Poet, Author, Editor, Creative Writing Consultant

Monday, December 19, 2016

Review by James Goddard on Goodreads of The Gourd Seller and Other Stories-December 19th 2016

https://www.goodreads.com/review/show/1843862323?book_show_action=false

When writers write novels, they have all the space they need to delineate their settings, to allow their characters to grow, and to explore issues away from the core plot that they think might enhance the readers’ understanding and enjoyment of the story. A novel is usually at least 60,000 words in length, and usually much more. I know this from my own reading, and from my attempts to write novels—two of which currently stand at more than 100,000 words.
To my mind, writing short stories—not novelettes, not novellas, but true short stories of, say 7,500 words or less—is a more difficult craft than novel writing. Short stories demand discipline of a writer, they demand clarity of thought, and, perhaps most difficult of all, they demand the ability to be economical with words. A writer of short stories must be able to differentiate that which is essential to a story from that which would be nice to include---if only there was the space. The shorter a short story is to be, the more the writer must bring these things into play. This, I feel necessary, preamble brings me to Abha Iyengar’s slim collection of eight stories, ‘The Gourd Seller and other stories’ (Kitaab, 2015).
Frequently dealing with difficult themes, such as sexual assault and the buying of silence, as in ‘The High Stool’, mental cruelty and the unwanted attention of a grandfather, as in ‘A Family of Beauties’, and the role of women in Indian society, it is to the author’s credit that the stories never become maudlin or angst filled diatribes, Abha Iyengar’s abilities as a writer are too deft and well controlled to allow that to happen.

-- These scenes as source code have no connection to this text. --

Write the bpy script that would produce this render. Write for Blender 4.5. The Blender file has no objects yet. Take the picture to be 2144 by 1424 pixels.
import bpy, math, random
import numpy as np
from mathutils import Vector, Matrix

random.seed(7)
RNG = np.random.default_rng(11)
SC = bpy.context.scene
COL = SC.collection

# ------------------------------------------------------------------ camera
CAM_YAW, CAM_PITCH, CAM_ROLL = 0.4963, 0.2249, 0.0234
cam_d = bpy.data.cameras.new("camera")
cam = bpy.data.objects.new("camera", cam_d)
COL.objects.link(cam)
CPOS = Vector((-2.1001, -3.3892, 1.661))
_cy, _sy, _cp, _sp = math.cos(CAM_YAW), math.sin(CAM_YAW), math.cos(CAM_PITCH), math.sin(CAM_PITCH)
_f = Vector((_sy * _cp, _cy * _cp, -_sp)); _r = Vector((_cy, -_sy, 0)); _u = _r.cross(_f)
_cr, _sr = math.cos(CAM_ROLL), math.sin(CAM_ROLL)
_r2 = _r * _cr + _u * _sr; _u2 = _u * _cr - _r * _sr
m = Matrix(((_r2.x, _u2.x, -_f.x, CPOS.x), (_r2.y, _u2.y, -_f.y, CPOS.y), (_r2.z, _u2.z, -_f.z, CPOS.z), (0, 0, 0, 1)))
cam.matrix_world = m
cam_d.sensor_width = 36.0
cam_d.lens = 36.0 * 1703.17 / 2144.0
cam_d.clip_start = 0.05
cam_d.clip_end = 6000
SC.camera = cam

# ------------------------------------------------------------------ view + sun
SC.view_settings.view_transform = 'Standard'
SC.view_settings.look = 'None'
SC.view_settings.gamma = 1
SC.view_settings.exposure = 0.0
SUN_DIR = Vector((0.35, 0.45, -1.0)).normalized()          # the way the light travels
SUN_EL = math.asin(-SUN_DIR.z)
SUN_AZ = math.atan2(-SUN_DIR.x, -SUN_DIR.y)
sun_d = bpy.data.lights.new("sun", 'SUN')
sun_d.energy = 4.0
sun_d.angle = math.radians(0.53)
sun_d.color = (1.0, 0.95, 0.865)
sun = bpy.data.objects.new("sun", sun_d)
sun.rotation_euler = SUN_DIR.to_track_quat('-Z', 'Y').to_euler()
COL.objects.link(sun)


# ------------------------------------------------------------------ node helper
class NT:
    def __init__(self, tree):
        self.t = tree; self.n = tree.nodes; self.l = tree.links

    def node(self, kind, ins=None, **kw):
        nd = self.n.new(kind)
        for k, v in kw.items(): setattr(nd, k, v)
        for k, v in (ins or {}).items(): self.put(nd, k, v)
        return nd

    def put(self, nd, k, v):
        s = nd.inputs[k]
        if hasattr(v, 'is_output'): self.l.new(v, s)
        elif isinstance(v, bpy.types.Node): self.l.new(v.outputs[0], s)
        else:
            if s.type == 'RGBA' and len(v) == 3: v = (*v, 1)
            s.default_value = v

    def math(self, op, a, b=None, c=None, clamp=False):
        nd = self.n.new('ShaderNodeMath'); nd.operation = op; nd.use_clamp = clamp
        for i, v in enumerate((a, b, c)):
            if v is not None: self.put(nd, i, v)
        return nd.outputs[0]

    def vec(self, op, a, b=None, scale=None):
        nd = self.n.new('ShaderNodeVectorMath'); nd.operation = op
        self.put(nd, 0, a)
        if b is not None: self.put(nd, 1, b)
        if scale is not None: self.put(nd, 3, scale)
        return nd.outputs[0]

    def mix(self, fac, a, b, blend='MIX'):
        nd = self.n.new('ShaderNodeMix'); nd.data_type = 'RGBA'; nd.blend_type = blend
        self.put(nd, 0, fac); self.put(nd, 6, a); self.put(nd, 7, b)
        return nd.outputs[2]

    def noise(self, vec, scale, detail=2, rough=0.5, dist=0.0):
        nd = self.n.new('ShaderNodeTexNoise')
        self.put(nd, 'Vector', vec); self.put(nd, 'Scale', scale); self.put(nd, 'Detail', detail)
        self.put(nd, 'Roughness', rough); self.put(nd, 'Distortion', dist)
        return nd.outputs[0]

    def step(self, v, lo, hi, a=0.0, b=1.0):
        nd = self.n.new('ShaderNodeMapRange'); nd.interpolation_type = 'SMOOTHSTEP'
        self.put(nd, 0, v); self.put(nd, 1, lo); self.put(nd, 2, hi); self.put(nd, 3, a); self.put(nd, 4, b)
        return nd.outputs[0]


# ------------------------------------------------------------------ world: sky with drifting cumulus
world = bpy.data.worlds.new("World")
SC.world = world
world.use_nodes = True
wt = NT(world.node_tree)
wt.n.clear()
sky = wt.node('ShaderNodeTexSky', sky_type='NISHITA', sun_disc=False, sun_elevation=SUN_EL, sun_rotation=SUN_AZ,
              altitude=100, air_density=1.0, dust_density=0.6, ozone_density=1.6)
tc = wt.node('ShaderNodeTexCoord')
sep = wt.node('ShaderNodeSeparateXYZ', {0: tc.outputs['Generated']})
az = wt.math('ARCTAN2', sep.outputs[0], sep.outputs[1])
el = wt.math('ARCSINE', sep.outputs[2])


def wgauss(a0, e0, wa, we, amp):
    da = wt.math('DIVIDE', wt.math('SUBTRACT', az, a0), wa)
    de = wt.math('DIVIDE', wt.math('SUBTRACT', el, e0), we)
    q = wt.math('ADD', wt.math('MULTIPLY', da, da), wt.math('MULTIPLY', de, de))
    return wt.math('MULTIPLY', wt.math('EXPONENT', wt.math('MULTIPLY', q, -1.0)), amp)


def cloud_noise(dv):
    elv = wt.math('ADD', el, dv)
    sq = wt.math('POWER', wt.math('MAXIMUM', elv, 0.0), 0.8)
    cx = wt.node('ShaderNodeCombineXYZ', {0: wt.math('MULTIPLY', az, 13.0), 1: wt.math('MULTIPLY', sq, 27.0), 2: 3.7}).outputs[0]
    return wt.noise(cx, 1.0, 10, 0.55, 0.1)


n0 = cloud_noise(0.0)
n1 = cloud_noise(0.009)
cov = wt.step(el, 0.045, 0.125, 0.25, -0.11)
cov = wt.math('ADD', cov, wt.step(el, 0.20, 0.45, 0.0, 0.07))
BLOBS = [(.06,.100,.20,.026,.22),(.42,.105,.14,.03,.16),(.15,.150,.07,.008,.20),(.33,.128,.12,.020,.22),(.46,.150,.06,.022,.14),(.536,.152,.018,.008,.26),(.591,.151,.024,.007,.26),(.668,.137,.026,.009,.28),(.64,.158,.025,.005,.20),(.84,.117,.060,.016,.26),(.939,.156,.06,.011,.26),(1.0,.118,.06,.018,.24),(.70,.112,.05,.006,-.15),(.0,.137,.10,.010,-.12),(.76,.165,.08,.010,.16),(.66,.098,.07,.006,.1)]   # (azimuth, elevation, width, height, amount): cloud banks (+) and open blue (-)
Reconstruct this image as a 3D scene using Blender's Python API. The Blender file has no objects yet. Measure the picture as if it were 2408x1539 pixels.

What she succeeds in doing, is to allow us, as onlookers, to feel what her characters are feeling, to understand the emotional turmoil that sometimes reveals itself within them, and, often, to admire their tenacity in finding ways to improve their lives.
The clarity of Iyengar’s prose manifests itself on every page of ‘The Gourd Seller and other stories’. We come across well-honed sentences and descriptions that delight, such as this, from the story ‘Drought Country’: ‘Mother is stiff, austere; she does not speak much and her eyes soften only sometimes, when a stray thought enters her mind or she hears an old song on the radio.’ Which of us could fail, even though there is nothing in the way of a physical description, to have an image of this old lady in our minds?
So it is with Abha Iyengar’s stories, some are beautifully jewel-like, other’s, because of their grim subject matter, are finely-crafted artefacts. All of them, however, are works of art that are testimony to the power words can have, to shock, inform and entertain, when used by a real artist.